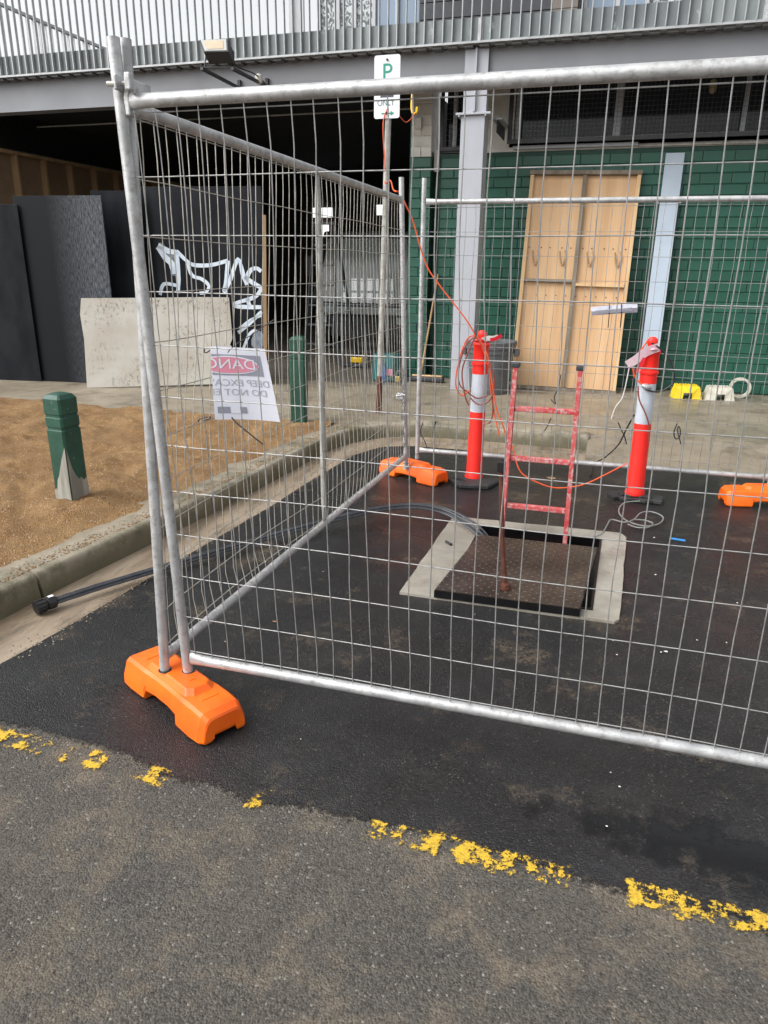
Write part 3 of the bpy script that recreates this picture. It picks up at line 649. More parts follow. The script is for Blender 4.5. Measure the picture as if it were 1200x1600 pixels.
for s in (-1, 1):
    MB().box(-4.4+s*.78-.1, -4.4+s*.78+.1, 12.985, 13.04, .64, .76).build('headlight', 'truck_silver', tr)
    mb = MB(); mb.tube([(-4.4+s*.82-.11, 13.55, .50), (-4.4+s*.82+.11, 13.55, .50)], .37, 20); mb.build('wheel', 'rubber', tr)
    mb = MB(); mb.box(-4.4+s*1.08-.06, -4.4+s*1.08+.06, 13.1, 13.14, 1.45, 1.8); mb.build('mirror', 'black_plastic', tr)
# step ladder
sl = thing('step_ladder', 'tall dark step ladder standing open in the garage', 'ladder', (-4.85, 11.3, .13))
L1 = at(503, 345, 1, 11.3)
for dx, sgn in ((-.28, -1), (.28, 1)):
    MB().bar((L1.x+dx*1.0, 11.15, .13), (L1.x+dx*.55, 11.4, 2.25), .03, .06).build('rail', 'truck_body', sl)
    MB().bar((L1.x+dx*1.2, 12.0, .13), (L1.x+dx*.55, 11.48, 2.25), .03, .04).build('back_leg', 'truck_body', sl)
for k in range(1, 7):
    f_ = k/7; w_ = .28*(1-f_)+.28*.55*f_
    MB().box(L1.x-w_+.016, L1.x+w_-.016, 11.15+.25*f_-.04, 11.15+.25*f_+.04, .13+2.12*f_-.012, .13+2.12*f_+.012).build('step', 'frame_grey', sl)
MB().box(L1.x-.18, L1.x+.18, 11.36, 11.52, 2.255, 2.29).build('top_cap', 'frame_grey', sl)
# hoardings of black form ply
def hoard(pts, label, mat, z0=.135):
    (xa, ya), (xb, yb), zt = pts; d = Vector((xb-xa, yb-ya, 0)); L = d.length; ang = math.atan2(d.y, d.x)
    t = thing('hoarding_sheet', label, 'hoarding', (xa, ya, z0), ang, 'black hoarding sheets')
    MB().box(0, L, 0, .018, 0, zt-z0).build('sheet', mat, t, local=True, bevel=.002)
    MB().box(.02, .07, .019, .064, 0, zt-z0-.05).build('stud', 'weathered_timber', t, local=True)
    return t, L
hoard(((-8.9, 7.70), (-7.22, 7.97), 2.32), 'leftmost black plywood hoarding sheet, cut off by the photo edge', 'black_ply')
hoard(((-7.30, 8.00), (-6.10, 8.13), 2.42), 'black hoarding sheet with pale vertical scuffs beside its right edge', 'black_ply_scuffed')
hoard(((-6.42, 8.36), (-5.80, 8.50), 2.50), 'plain black hoarding sheet behind the leaning fence posts', 'black_ply')
gd, gl = hoard(((-5.98, 8.61), (-4.30, 8.84), 2.56), 'black hoarding sheet with white graffiti strokes', 'black_ply')
def G(px, py):
    n_ = Vector((-math.sin(gd.rotation_euler.z), math.cos(gd.rotation_euler.z), 0)); o_ = gd.location-n_*.003
    d = rt*((px-600)/CAM_F)+up*((800-py)/CAM_F)+fw; p = CP+d*((o_-CP).dot(n_)/d.dot(n_))
    q = p-gd.location; c, s = math.cos(gd.rotation_euler.z), math.sin(gd.rotation_euler.z)
    return Vector((q.x*c+q.y*s, -q.x*s+q.y*c, q.z))
for pts, w_ in (([(247, 383), (262, 392), (276, 394)], .035), ([(276, 394), (279, 430), (278, 458)], .03), ([(276, 392), (290, 406), (303, 414), (330, 414), (356, 407)], .025), ([(356, 407), (353, 440), (350, 455)], .03),
                ([(292, 410), (300, 430), (315, 436), (326, 446), (322, 456), (312, 458)], .025), ([(350, 458), (360, 436), (372, 405), (380, 430), (386, 445)], .03), ([(247, 385), (258, 402), (268, 412), (272, 428)], .045), ([(250, 461), (256, 444), (276, 446)], .025),
                ([(384, 440), (390, 424), (400, 419), (408, 424)], .028), ([(382, 432), (395, 442), (409, 450)], .03), ([(409, 450), (398, 464), (368, 474), (372, 479), (408, 480)], .028), ([(386, 466), (390, 478)], .03),
                ([(372, 520), (385, 510), (409, 487)], .025), ([(374, 513), (392, 500), (409, 492)], .02), ([(400, 515), (390, 522), (380, 545)], .02)):
    P = smooth_path([G(*p) for p in pts], 5); mb = MB(); A = []; B = []
    for i, p in enumerate(P):
        tt = (P[min(i+1, len(P)-1)]-P[max(i-1, 0)]).normalized(); nn = Vector((-tt.z, 0, tt.x))*w_*.9*(1+.25*noise.noise(p*9)); A.append(p+nn); B.append(p-nn)
    rows = [[Vector((q.x, -.0025, q.z)) for q in A], [Vector((q.x, -.0025, q.z)) for q in B]]
    mb.grid(rows, False); mb.build('graffiti_stroke', 'spray_paint', gd, local=True)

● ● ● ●

◆ WRITTEN REQUEST ◆
Transcribe the listing in full. Omit the pictures and keep every line exact.

◆ SOLVED PROBLEM ◆
Write part 3 of the bpy script that recreates this picture. It picks up at line 649. More parts follow. The script is for Blender 4.5. Measure the picture as if it were 1200x1600 pixels.
for s in (-1, 1):
    MB().box(-4.4+s*.78-.1, -4.4+s*.78+.1, 12.985, 13.04, .64, .76).build('headlight', 'truck_silver', tr)
    mb = MB(); mb.tube([(-4.4+s*.82-.11, 13.55, .50), (-4.4+s*.82+.11, 13.55, .50)], .37, 20); mb.build('wheel', 'rubber', tr)
    mb = MB(); mb.box(-4.4+s*1.08-.06, -4.4+s*1.08+.06, 13.1, 13.14, 1.45, 1.8); mb.build('mirror', 'black_plastic', tr)
# step ladder
sl = thing('step_ladder', 'tall dark step ladder standing open in the garage', 'ladder', (-4.85, 11.3, .13))
L1 = at(503, 345, 1, 11.3)
for dx, sgn in ((-.28, -1), (.28, 1)):
    MB().bar((L1.x+dx*1.0, 11.15, .13), (L1.x+dx*.55, 11.4, 2.25), .03, .06).build('rail', 'truck_body', sl)
    MB().bar((L1.x+dx*1.2, 12.0, .13), (L1.x+dx*.55, 11.48, 2.25), .03, .04).build('back_leg', 'truck_body', sl)
for k in range(1, 7):
    f_ = k/7; w_ = .28*(1-f_)+.28*.55*f_
    MB().box(L1.x-w_+.016, L1.x+w_-.016, 11.15+.25*f_-.04, 11.15+.25*f_+.04, .13+2.12*f_-.012, .13+2.12*f_+.012).build('step', 'frame_grey', sl)
MB().box(L1.x-.18, L1.x+.18, 11.36, 11.52, 2.255, 2.29).build('top_cap', 'frame_grey', sl)
# hoardings of black form ply
def hoard(pts, label, mat, z0=.135):
    (xa, ya), (xb, yb), zt = pts; d = Vector((xb-xa, yb-ya, 0)); L = d.length; ang = math.atan2(d.y, d.x)
    t = thing('hoarding_sheet', label, 'hoarding', (xa, ya, z0), ang, 'black hoarding sheets')
    MB().box(0, L, 0, .018, 0, zt-z0).build('sheet', mat, t, local=True, bevel=.002)
    MB().box(.02, .07, .019, .064, 0, zt-z0-.05).build('stud', 'weathered_timber', t, local=True)
    return t, L
hoard(((-8.9, 7.70), (-7.22, 7.97), 2.32), 'leftmost black plywood hoarding sheet, cut off by the photo edge', 'black_ply')
hoard(((-7.30, 8.00), (-6.10, 8.13), 2.42), 'black hoarding sheet with pale vertical scuffs beside its right edge', 'black_ply_scuffed')
hoard(((-6.42, 8.36), (-5.80, 8.50), 2.50), 'plain black hoarding sheet behind the leaning fence posts', 'black_ply')
gd, gl = hoard(((-5.98, 8.61), (-4.30, 8.84), 2.56), 'black hoarding sheet with white graffiti strokes', 'black_ply')
def G(px, py):
    n_ = Vector((-math.sin(gd.rotation_euler.z), math.cos(gd.rotation_euler.z), 0)); o_ = gd.location-n_*.003
    d = rt*((px-600)/CAM_F)+up*((800-py)/CAM_F)+fw; p = CP+d*((o_-CP).dot(n_)/d.dot(n_))
    q = p-gd.location; c, s = math.cos(gd.rotation_euler.z), math.sin(gd.rotation_euler.z)
    return Vector((q.x*c+q.y*s, -q.x*s+q.y*c, q.z))
for pts, w_ in (([(247, 383), (262, 392), (276, 394)], .035), ([(276, 394), (279, 430), (278, 458)], .03), ([(276, 392), (290, 406), (303, 414), (330, 414), (356, 407)], .025), ([(356, 407), (353, 440), (350, 455)], .03),
                ([(292, 410), (300, 430), (315, 436), (326, 446), (322, 456), (312, 458)], .025), ([(350, 458), (360, 436), (372, 405), (380, 430), (386, 445)], .03), ([(247, 385), (258, 402), (268, 412), (272, 428)], .045), ([(250, 461), (256, 444), (276, 446)], .025),
                ([(384, 440), (390, 424), (400, 419), (408, 424)], .028), ([(382, 432), (395, 442), (409, 450)], .03), ([(409, 450), (398, 464), (368, 474), (372, 479), (408, 480)], .028), ([(386, 466), (390, 478)], .03),
                ([(372, 520), (385, 510), (409, 487)], .025), ([(374, 513), (392, 500), (409, 492)], .02), ([(400, 515), (390, 522), (380, 545)], .02)):
    P = smooth_path([G(*p) for p in pts], 5); mb = MB(); A = []; B = []
    for i, p in enumerate(P):
        tt = (P[min(i+1, len(P)-1)]-P[max(i-1, 0)]).normalized(); nn = Vector((-tt.z, 0, tt.x))*w_*.9*(1+.25*noise.noise(p*9)); A.append(p+nn); B.append(p-nn)
    rows = [[Vector((q.x, -.0025, q.z)) for q in A], [Vector((q.x, -.0025, q.z)) for q in B]]
    mb.grid(rows, False); mb.build('graffiti_stroke', 'spray_paint', gd, local=True)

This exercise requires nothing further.